Why have 80's sitcoms aged so poorly?

That’s a great point. On this basis I suppose we could predict that today’s acclaimed shows like The Good Fight will be all but forgotten (or at least seen as dated and badly aged) in 20 years’ time.

At the time MwC was popular, I lived with my boyfriend and his brother, who were often visited by their buddies. All those guys watched the show the same way bigots watched Archie Bunker.

Although MwC was certainly sexist, it was not so in a unidimensional way. The women in the show had equal or better opportunities. All of the characters were roundly mocked.

Yeah, but when you add in the T&A, it didn’t feel very balanced.

Maybe. But is something like Modern Family so much better?

Is this a trick question? Married With Children seems incredibly misogynist to me. Modern Family is at least misogynist within normal parameters. But maybe I missed the episode where Jay started the NO MA’AM club up again.

Remember that Family Ties was itself supposed to be a reversal of the All In The Family setup, so it was already remaking a prior show.

It never worked out that well. I guess liberal parents railing against changing times wouldn’t have played the same. Liberal characters on most 1980s shows were played as benign relics and not big sources of conflict. So the kids wound up dominating Family Ties. Alex would learn some lesson about not taking speed to do well on the test, and his parents would offer a few carefully chosen words of encouragement. Other shows would be better at creating a fresh parent/child dynamic.

Married…With Children must be watched with the knowledge that it was conceived and produced as a spoof to The Cosby Show.

And let’s not forget that its theme song was “Love and Marriage”. The contrast between the old fashioned ideas of marriage and what you saw in the show was obviously deliberate.

Apropos of the idea of remaking That '70s Show, Netflix is following up the series next month with That '90s Show:

I came here to post a thread about it but I see someone has beat me to it:

Les Nesman taught me how to spell chihuahua.

And that mocking, the yelling, the bullying and berating, the gratuitous sexism and gratuitous cruelty was stomach churning and no matter how many laughs it garnered at the bimbos or pathetic excuse for males it was a disaster not fit to be called entertainment unless we join them in their zoo enclosures.
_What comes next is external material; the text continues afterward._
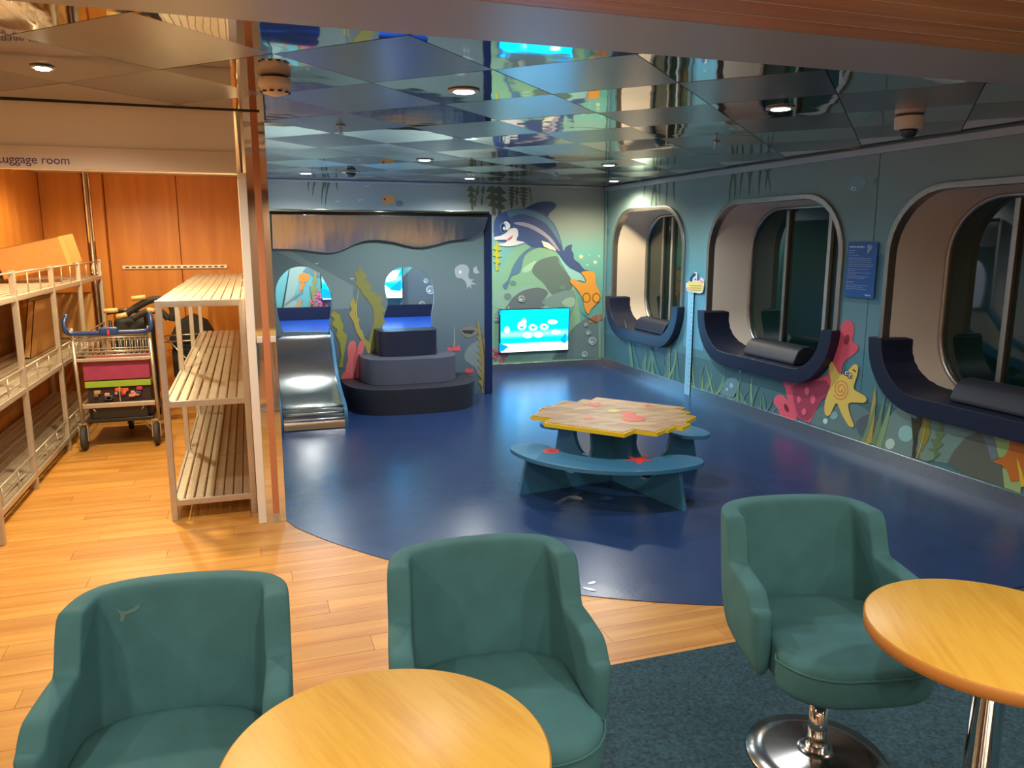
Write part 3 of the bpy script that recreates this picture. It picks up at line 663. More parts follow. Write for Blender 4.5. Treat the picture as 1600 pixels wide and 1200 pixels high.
prn('coral_print', [(500,170),(505,110),(530,78),(562,80),(582,110),(580,150),(572,200),(600,215),(606,250),(570,285),(520,325),(505,400),(470,450),(440,500),(380,560),(340,640),(320,675),(250,640),(200,560),(180,480),(170,420),(300,430),(420,400),(470,280),(490,220)], (206,82,98), R, 3, T, 2, label='large crimson coral print')
prn('coral_dark_print', [(220,470),(300,440),(420,430),(440,500),(380,555),(345,620),(310,665),(250,630)], (150,58,78), R, 4, T, 2)
prn('coral_print', [(112,560),(120,525),(155,512),(190,540),(225,600),(250,660),(160,645),(140,600)], (206,84,100), R, 5, T, 2); prn('coral_hole_print', ell(187,590,11,26,rot=-.4), (110,40,56), R, 6, T)
for c in ((308,490,14,24),(260,540,12,20),(343,542,15,26),(290,612,14,20),(203,470,13,22)): prn('coral_knob_print', ell(*c), (206,92,110), R, 6, T)
prn('coral_hole_print', ell(540,190,16,30,rot=.2), (130,46,62), R, 5, T)
prn('rock_print', [(330,680),(345,620),(400,580),(500,565),(600,570),(665,610),(680,660),(640,790),(500,735)], (92,116,114), R, 2, T, 2); prn('rock_print', [(590,700),(610,655),(660,630),(720,640),(700,790),(640,780)], (76,90,94), R, 3, T, 2)
prn('spot_print', ell(414,667,14,16), (178,204,198), R, 4, T); prn('spot_print', ell(462,634,24,24), (120,160,156), R, 4, T)
prn('sea_star_print', [(440,335),(452,318),(468,335),(495,385),(520,392),(550,372),(580,338),(600,335),(610,355),(600,410),(582,470),(600,492),(650,520),(658,545),(640,560),(570,558),(550,575),(565,640),(585,690),(575,703),(550,690),(510,620),(488,565),(470,575),(445,630),(425,635),(412,615),(415,550),(440,480),(450,430),(438,380)], (240,176,84), R, 8, T, 2, label='smiling orange sea star print with a spiral')
SS = WR.children[-1]
spi = [(508+(6+3.4*t)*math.cos(t*1.25), 480+(8+4.4*t)*math.sin(t*1.25)) for t in [k*.45 for k in range(28)]]
sp1 = [(508+(6+3.4*t+5)*math.cos(t*1.25), 480+(8+4.4*t+6)*math.sin(t*1.25)) for t in [k*.45 for k in range(28)]]
prn('spiral', spi+list(reversed(sp1)), (214,110,66), R, 9, T, 0, SS)
for c in ((540,385),(562,402)):
    prn('star_eye', ell(c[0],c[1],15,18), (30,28,30), R, 9, T, 0, SS); prn('star_eye', ell(c[0]+2,c[1],10,13), (224,220,210), R, 10, T, 0, SS); prn('star_eye', ell(c[0]+4,c[1]+2,5,7), (30,28,30), R, 11, T, 0, SS)
prn('star_brow', [(580,360),(598,375),(596,382),(578,368)], (50,36,30), R, 9, T, 0, SS)
for x0, y0, x1, y1, w, c in ((660,795,706,455,46,(166,140,66)),(640,785,715,520,30,(108,130,90)),(690,800,770,465,24,(104,128,96)),(720,815,800,540,44,(122,146,104)),(700,810,745,640,24,(98,124,90))):
    prn('sea_grass_print', blade(x0, y0, x1, y1, w, 8), c, R, 5, T)
prn('rock_print', [(700,815),(760,700),(820,600),(900,575),(955,600),(940,760),(940,880)], (104,128,122), R, 3, T, 2)
prn('spot_print', ell(885,740,44,48), (132,174,168), R, 4, T); prn('spot_print', ell(793,800,27,32,rot=.3), (170,188,172), R, 4, T)
U = (1390, 640, 7.5)
prn('rock_print', [(330,40),(1050,140),(1100,240),(900,330),(760,500),(680,630),(330,570)], (100,126,118), R, 2, U); prn('rock_print', [(680,630),(760,480),(900,320),(1060,250),(1250,330),(1350,640),(1340,900),(900,760)], (84,90,78), R, 3, U)
prn('rock_print', [(1080,270),(1230,240),(1280,560),(1200,600),(1150,420)], (96,110,116), R, 4, U)
prn('leaf_print', [(1230,270),(1390,280),(1420,400),(1370,520),(1290,560),(1260,400)], (128,158,96), R, 5, U, 2); prn('leaf_print', [(1330,680),(1560,760),(1540,980),(1350,910)], (132,156,104), R, 4, U)
prn('kelp_print', [(270,550),(285,380),(262,90),(330,110),(330,30),(400,60),(385,180),(345,250),(322,400),(305,560)], (58,54,34), R, 6, U, label='dark brown kelp stem print')
prn('kelp_print', [(320,565),(380,440),(360,330),(380,200),(360,120),(400,60),(470,60),(495,100),(470,200),(490,260),(460,350),(410,430),(340,570)], (126,118,48), R, 5, U); prn('kelp_vein_print', blade(325,565,430,50,14,30), (168,156,80), R, 7, U)
prn('kelp_print', frond(500,610,640,110,90,4), (90,110,70), R, 5, U); prn('arch_print', ell(450,540,90,62), (108,130,112), R, 6, U)
prn('crab_print', [(1215,610),(1330,560),(1410,460),(1430,320),(1580,330),(1600,760),(1540,820),(1430,840),(1400,740),(1330,650)], (166,96,34), R, 7, U, 2, label='rust-brown curled print at the lower right'); prn('kelp_print', blade(1580,900,1500,560,60,6), (190,160,50), R, 8, U)
random.seed(5)
for k in range(46):
    x = random.uniform(975, 1205)
    yb = 566+(x-943)*.342-7
    h_ = random.uniform(30, 78) if x > 1078 or x < 1062 else 40
    if 1090 < x: h_ = random.uniform(16, 58)
    prn('sea_grass_print', blade(x, yb, x+random.uniform(-14, 16), yb-h_, random.uniform(2.5, 5), random.uniform(-5, 5)), random.choice(((98,132,100),(118,146,110),(84,116,104),(74,112,116))), R, 2+k % 5)
W2 = (960, 500, 5.714)
prn('rock_print', [(945,650),(960,590),(1010,530),(1080,510),(1110,560),(1080,690)], (92,124,130), R, 3, W2, 2); prn('spot_print', ell(1048,585,16,24), (130,166,176), R, 4, W2); prn('spot_print', ell(1010,618,10,14), (140,176,186), R, 4, W2); prn('spot_print', ell(1130,460,9,9), (180,206,210), R, 7, W2)
prn('bubble_print', ell(947,362,5,8,12), (84,112,122), R, 2)
# vertical seams between the mural boards of the right wall
for yv in (7.00, 4.62):
    if yv < 6: prn_ = obj('panel_seam', MB().box((XR-.002, yv-.003, .1), (XR, yv+.003, ZC-.06)), pm(70, 90, 92), WR, fix=False)

# ------------------------------------------------------------------ poster and height chart
ps = empty('rules_poster', (XR, 4.70, 1.18), 'small dark blue poster with white text between the second and third window', 'poster')
obj('poster_sheet', MB().box((XR-.020, 4.552, 1.183), (XR-.0165, 4.846, 1.590)), mat('poster_blue', rgb(36, 84, 150, KM), .4), ps)
pw = mat('poster_text', rgb(160, 180, 210), .5)
def line(ya, yb, z, h=.006, m=pw, nm='text_line'):
    mb = MB(); y_ = ya; random.seed(int(z*1000))
    while y_ > yb+.008:
        w = random.uniform(.012, .034); e = max(y_-w, yb); mb.box((XR-.021, e, z), (XR-.020, y_, z+h)); y_ = e-.006
    obj(nm, mb, m, ps, fix=False)
line(4.83, 4.68, 1.548, .012, mat('poster_title', rgb(220, 228, 240), .5), 'title_line')
for z, e in ((1.525,4.77),(1.508,4.77),(1.490,4.72),(1.470,4.60),(1.456,4.60),(1.440,4.60),(1.424,4.58),(1.410,4.58),(1.390,4.62),(1.376,4.76),(1.362,4.60),(1.348,4.74),(1.334,4.62),(1.322,4.66)): line(4.83, e, z, .005)
line(4.835, 4.76, 1.290, .008, pw, 'title_line')
for z, e in ((1.270,4.62),(1.256,4.66),(1.242,4.62)): line(4.835, e, z, .005)
line(4.64, 4.585, 1.200, .009, mat('poster_title', rgb(220, 228, 240), .5), 'footer_line')
hd_ = [(4.655,1.560),(4.640,1.572),(4.615,1.570),(4.600,1.555),(4.608,1.535),(4.625,1.525),(4.635,1.505),(4.650,1.515),(4.645,1.540)]
obj('white_emblem', MB().plate([(XR-.0215, a, b) for a, b in hd_], (.0015, 0, 0)), pw, ps, fix=False, label='small white sketched animal emblem')
hc = empty('height_chart', (XR, 7.03, .1), 'pale blue height chart strip with a yellow sign on top between the first two windows', 'height chart')
obj('chart_strip', MB().box((XR-.020, 6.985, .0), (XR-.015, 7.085, 1.12)), mat('chart_blue', rgb(120, 176, 206, KM), .4), hc)
mb = MB()
for k in range(21): mb.box((XR-.0215, 6.995, .1+k*.048), (XR-.020, 6.995+(.05 if k % 5 == 0 else .028), .104+k*.048))
obj('tick_marks', mb, pm(60, 96, 120), hc, fix=False, kind='stuff')
for yy_ in (6.985, 7.080): obj('chart_edge', MB().box((XR-.022, yy_, 0), (XR-.015, yy_+.006, 1.12)), pm(170, 206, 222), hc, fix=False)
V = (1060, 415, 21.82)
def vp(pts, lay, col, name, sm=1):
    q = [tuple(a[:2]) for a in smooth_poly([(a, b, 0) for a, b in pts], sm)] if sm > 1 else pts
    P = fl([at(V[0]+a/V[2], V[1]+b/V[2], 0, XR-.03) for a, b in q], 0, XR-.026-.0012*lay)
    obj(name, MB().plate(P, (.004, 0, 0)), pm(*col), hc, fix=False)
vp([(250,620),(300,570),(380,540),(600,520),(700,500),(760,410),(800,440),(860,540),(850,760),(800,920),(640,940),(420,900),(290,870),(255,760)], 0, (226,222,190), 'sign_board', 2)
vp([(300,600),(400,560),(800,560),(820,860),(420,870),(320,830)], 2, (226,190,110), 'sign_board', 2)
vp([(360,580),(370,440),(470,310),(560,220),(620,250),(620,400),(600,520),(400,530)], 1, (220,222,220), 'sign_dolphin', 2); vp([(390,540),(380,430),(460,330),(520,260),(600,270),(560,360),(480,430),(470,520)], 3, (36,50,96), 'sign_dolphin', 2); vp([(540,510),(560,450),(600,430),(590,480)], 3, (24,30,44), 'sign_dolphin')
vp([(700,520),(740,470),(790,480),(850,550),(800,600),(730,560)], 3, (206,140,176), 'sign_flower', 2); vp([(262,780),(340,730),(390,790),(370,830),(280,820)], 3, (214,150,150), 'sign_flower', 2)
for z in (670, 745, 815): vp([(400,z),(770,z+6),(770,z+26),(400,z+20)], 4, (176,118,70), 'sign_text')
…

I watched it sometimes trying to find the funny, I felt then as I do today.

I liked Murphy Brown.

I have long said that a LOT of what’s wrong with America today is that such a huge fraction of our current citizens got most of their socialization from 70s-90 sitcoms and “family” dramas. If MwC is what you watched, and your parents were largely absent, MwC is what you became.

When the people who are just turning 20 now become the mainstream voters, having been raised on “reality” TV, Kardashians, and social media I think it’ll be time to turn out the lights.

Oh yeah … Get Off My LAWN!

I’m sure if I watched it again, and I don’t really care to, I would feel it aged badly. A running gag with the sound of flushing is hardly witty repartee. However, I considered the show at the time (and I was not very old) a parody of the preachiness and highly functional families of some other shows. Not necessarily a great one - there was certainly gratuitous sexism and formulaic jokes, but this wasn’t unusual for its time, not has it disappeared. It isn’t in the same league as the other shows I mentioned.

I maintain that Unhappily Ever After was a spoof of Married with Children.

Yuppers

Combined with the demographics of the average Doper, very few of the takes in this thread (especially of the ‘kids these days’ variety) are particularly surprising.

You’d see a gritty reboot with the parents being MAGA types and their relationship with their children are strained at best. Mallory will end up dating Nick, a non-binary transgender individual. Why not? If they can do a gritty Fresh Prince they can do a gritty Family Ties.

For the record, MAD Magazine was already imagining a “liberal parents of conservative kids” scenario in 1961:

Understandable, since the creators of Unhappily Ever After were previously a writer and producer of Married… With Children.

Mad Magazine was way ahead of Weird Al with parody lyrics. Also, I will always think of the lady from Lassie and Lost in Space as “lovely June Lockliver” because of Mad Magazine.